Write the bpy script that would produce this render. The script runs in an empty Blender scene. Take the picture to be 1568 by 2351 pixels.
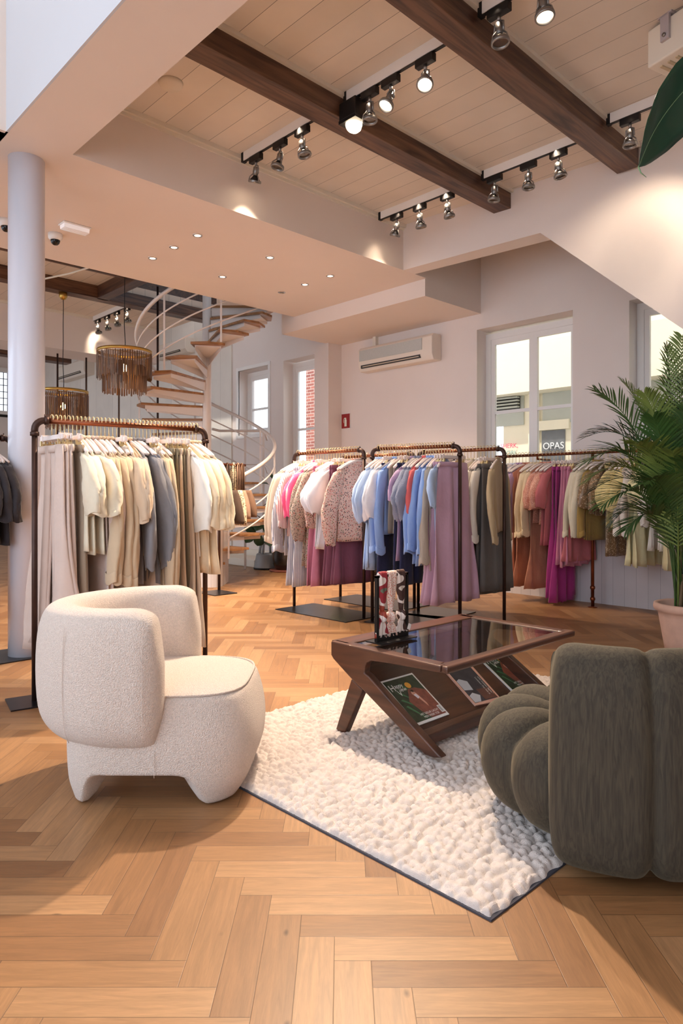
import bpy, math, random
import numpy as np
from mathutils import Vector, Matrix
random.seed(7)
np.random.seed(7)
PI = math.pi
C = bpy.context.scene.collection
sc = bpy.context.scene
# ---------------------------------------------------------------- camera
# world x runs right-forward along the soffit, y runs left-forward along the window wall
CX, HY, F, HC = 784., 1135., 1559., 1.2
_n = math.hypot(1616., F); U0, U1 = 1616./_n, F/_n
V0, V1 = -U1, U0
def W(X, Z, h=0.):                      # (right, forward, height) of the viewer -> world
    return Vector((X*U0+Z*U1, X*V0+Z*V1, h))
def D(px, py, d): return W((px-CX)/F*d, d, HC-(py-HY)/F*d)
def Zp(px, py, z): return D(px, py, (HC-z)*F/(py-HY))
def Xp(px, py, x):
    return D(px, py, x/D(px, py, 1.)[0])
def Yp(px, py, y):
    return D(px, py, y/D(px, py, 1.)[1])
cam_d = bpy.data.cameras.new('camera'); cam = bpy.data.objects.new('camera', cam_d); C.objects.link(cam)
cam.location = (0, 0, HC)
yaw = math.atan2(V1, U1) - 0            # direction of view in world
fwd = W(0, 1); yaw = math.atan2(fwd[1], fwd[0])
cam.rotation_euler = (PI/2, 0, yaw-PI/2)
cam_d.sensor_fit = 'VERTICAL'; cam_d.sensor_height = 36.; cam_d.lens = F/2351*36.
cam_d.shift_y = (1135.-1175.5)/2351.
cam_d.clip_start = .05; cam_d.clip_end = 200
sc.camera = cam
# ---------------------------------------------------------------- sky and exposure
wd = bpy.data.worlds.new('sky'); sc.world = wd; wd.use_nodes = True
bg = wd.node_tree.nodes['Background']
bg.inputs[0].default_value = (0.74, 0.86, 1.0, 1); bg.inputs[1].default_value = 2.3
sun_d = bpy.data.lights.new('sun', 'SUN'); sun_d.energy = 3.; sun_d.angle = .02; sun_d.color = (1, .95, .86)
sun = bpy.data.objects.new('sun', sun_d); C.objects.link(sun); sun.rotation_euler = Vector((.42, .12, -.9)).to_track_quat('-Z', 'Y').to_euler()
sc.view_settings.view_transform = 'Standard'; sc.view_settings.look = 'None'
sc.view_settings.gamma = 1; sc.view_settings.exposure = 0.32
sc.view_settings.use_curve_mapping = False
WARM = (1.0, .80, .60)
K_SPOT, K_DOWN = .5, 3.0
# ---------------------------------------------------------------- helpers
def lin(c):
    return tuple(((x/255.)/12.92 if x/255. <= .04045 else ((x/255.+.055)/1.055)**2.4) for x in c)
_M = {}
def mat(name, col, rough=.6, metal=0., noise=0., nscale=20., bump=0., bscale=60., sheen=0., spec=.5, emit=None, coat=0., trans=0., detail=3.):
    if name in _M: return _M[name]
    m = bpy.data.materials.new(name); m.use_nodes = True; nt = m.node_tree
    b = nt.nodes['Principled BSDF']; c = lin(col)
    b.inputs['Base Color'].default_value = (*c, 1); b.inputs['Roughness'].default_value = rough
    b.inputs['Metallic'].default_value = metal; b.inputs['Specular IOR Level'].default_value = spec
    if sheen: b.inputs['Sheen Weight'].default_value = sheen; b.inputs['Sheen Roughness'].default_value = .4
    if coat: b.inputs['Coat Weight'].default_value = coat
    if trans: b.inputs['Transmission Weight'].default_value = trans
    if emit:
        b.inputs['Emission Color'].default_value = (*lin(emit[0]), 1); b.inputs['Emission Strength'].default_value = emit[1]
    if noise or bump:
        tc = nt.nodes.new('ShaderNodeTexCoord')
    if noise:
        n = nt.nodes.new('ShaderNodeTexNoise'); n.inputs['Scale'].default_value = nscale; n.inputs['Detail'].default_value = detail
        r = nt.nodes.new('ShaderNodeMapRange'); r.inputs[3].default_value = 1-noise; r.inputs[4].default_value = 1+noise
        r.inputs[1].default_value = .3; r.inputs[2].default_value = .7
        mx = nt.nodes.new('ShaderNodeVectorMath'); mx.operation = 'SCALE'; mx.inputs[0].default_value = c
        nt.links.new(tc.outputs['Object'], n.inputs['Vector']); nt.links.new(n.outputs['Fac'], r.inputs[0])
        nt.links.new(r.outputs[0], mx.inputs['Scale']); nt.links.new(mx.outputs[0], b.inputs['Base Color'])
    if bump:
        n2 = nt.nodes.new('ShaderNodeTexNoise'); n2.inputs['Scale'].default_value = bscale; n2.inputs['Detail'].default_value = 2
        bp = nt.nodes.new('ShaderNodeBump'); bp.inputs['Strength'].default_value = bump; bp.inputs['Distance'].default_value = .01
        nt.links.new(tc.outputs['Object'], n2.inputs['Vector']); nt.links.new(n2.outputs['Fac'], bp.inputs['Height'])
        nt.links.new(bp.outputs[0], b.inputs['Normal'])
    _M[name] = m
    return m
class MB:
    def __init__(s): s.v = []; s.f = []; s.smooth = []
    def add(s, vs, fs, smooth=False):
        o = len(s.v); s.v += [tuple(p) for p in vs]; s.f += [tuple(i+o for i in f) for f in fs]; s.smooth += [smooth]*len(fs)
        return s
    def box(s, x0, x1, y0, y1, z0, z1, M=None):
        x0, x1 = min(x0, x1), max(x0, x1); y0, y1 = min(y0, y1), max(y0, y1); z0, z1 = min(z0, z1), max(z0, z1)
        vs = [Vector(p) for p in ((x0,y0,z0),(x1,y0,z0),(x1,y1,z0),(x0,y1,z0),(x0,y0,z1),(x1,y0,z1),(x1,y1,z1),(x0,y1,z1))]
        if M: vs = [M @ p for p in vs]
        return s.add(vs, [(0,3,2,1),(4,5,6,7),(0,1,5,4),(1,2,6,5),(2,3,7,6),(3,0,4,7)])
    def cbox(s, x, y, z, sx, sy, sz, M=None): return s.box(x-sx/2, x+sx/2, y-sy/2, y+sy/2, z-sz/2, z+sz/2, M)
    def rings(s, R, cap=True, close=True, smooth=True):
        n = len(R[0]); vs = [p for r in R for p in r]; fs = []
        for i in range(len(R)-1):
            for j in range(n if close else n-1):
                k = (j+1) % n; fs.append((i*n+j, i*n+k, (i+1)*n+k, (i+1)*n+j))
        if cap and close: fs += [tuple(range(n))[::-1], tuple((len(R)-1)*n+j for j in range(n))]
        return s.add(vs, fs, smooth)
    def tube(s, P, r, n=10, cap=True, flat=1.):
        P = [Vector(p) for p in P]; R = []
        rr = r if isinstance(r, (list, tuple)) else [r]*len(P)
        t0 = (P[1]-P[0]).normalized(); up = Vector((0,0,1)) if abs(t0.z) < .9 else Vector((1,0,0))
        a = t0.cross(up).normalized()
        for i, p in enumerate(P):
            t = (P[min(i+1, len(P)-1)]-P[max(i-1, 0)]).normalized()
            a = (a - t*a.dot(t)).normalized(); b = t.cross(a)
            R.append([p+a*(rr[i]*math.cos(2*PI*j/n))+b*(rr[i]*flat*math.sin(2*PI*j/n)) for j in range(n)])
        return s.rings(R, cap)
    def lathe(s, prof, n=24, c=(0,0,0), cap=True, M=None):
        R = [[Vector((c[0]+r*math.cos(2*PI*j/n), c[1]+r*math.sin(2*PI*j/n), c[2]+z)) for j in range(n)] for r, z in prof]
        if M: R = [[M @ p for p in q] for q in R]
        return s.rings(R, cap)
    def prism(s, poly, ax, a0, a1, smooth=False):   # poly in the plane across axis ax
        def P(u, v, w): return (w,u,v) if ax == 'x' else ((u,w,v) if ax == 'y' else (u,v,w))
        n = len(poly); vs = [P(u,v,a0) for u,v in poly]+[P(u,v,a1) for u,v in poly]
        fs = [(i,(i+1)%n,n+(i+1)%n,n+i) for i in range(n)]+[tuple(range(n))[::-1], tuple(range(n,2*n))]
        return s.add(vs, fs, smooth)
    def build(s, name, m, parent=None, loc=(0,0,0), rot=(0,0,0), bevel=0., sub=0):
        me = bpy.data.meshes.new(name); me.from_pydata(s.v, [], s.f)
        me.polygons.foreach_set('use_smooth', s.smooth); me.update()
        ms = m if isinstance(m, (list, tuple)) else [m]
        for q in ms: me.materials.append(q)
        import bmesh
        bm = bmesh.new(); bm.from_mesh(me); bmesh.ops.recalc_face_normals(bm, faces=bm.faces); bm.to_mesh(me); bm.free()
        o = bpy.data.objects.new(name, me); C.objects.link(o); o.location = loc; o.rotation_euler = rot
        if parent: o.parent = parent
        if bevel:
            b = o.modifiers.new('bevel', 'BEVEL'); b.width = bevel; b.segments = 3; b.limit_method = 'ANGLE'; b.angle_limit = .6
            me.polygons.foreach_set('use_smooth', [True]*len(me.polygons))
            b.harden_normals = False
            w = o.modifiers.new('wn', 'WEIGHTED_NORMAL')
        if sub:
            q = o.modifiers.new('sub', 'SUBSURF'); q.levels = sub; q.render_levels = sub
        return o
def tag(o, label=None, cat=None, group=None, kind=None):
    if label: o['label'] = label
    if cat: o['category'] = cat
    if group: o['group'] = group
    if kind: o['kind'] = kind
    return o
def struct(o): o['kind'] = 'structure'; return o
def thing(name, label, cat, loc=(0,0,0), rz=0., group=None):
    o = bpy.data.objects.new(name, None); C.objects.link(o); o.location = loc; o.rotation_euler = (0,0,rz)
    o.empty_display_size = .05
    return tag(o, label, cat, group)
def dup(root, loc=None, rz=None, label=None):
    r = root.copy(); C.objects.link(r)
    if loc is not None: r.location = loc
    if rz is not None: r.rotation_euler = (0,0,rz)
    if label: r['label'] = label
    for ch in list(root.children):
        c = ch.copy(); C.objects.link(c); c.parent = r
        for g in ch.children:
            d = g.copy(); C.objects.link(d); d.parent = c
    return r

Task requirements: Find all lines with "scene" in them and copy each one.

Full answer:
Write the bpy script that would produce this render. The script runs in an empty Blender scene. Take the picture to be 1568 by 2351 pixels.
C = bpy.context.scene.collection
sc = bpy.context.scene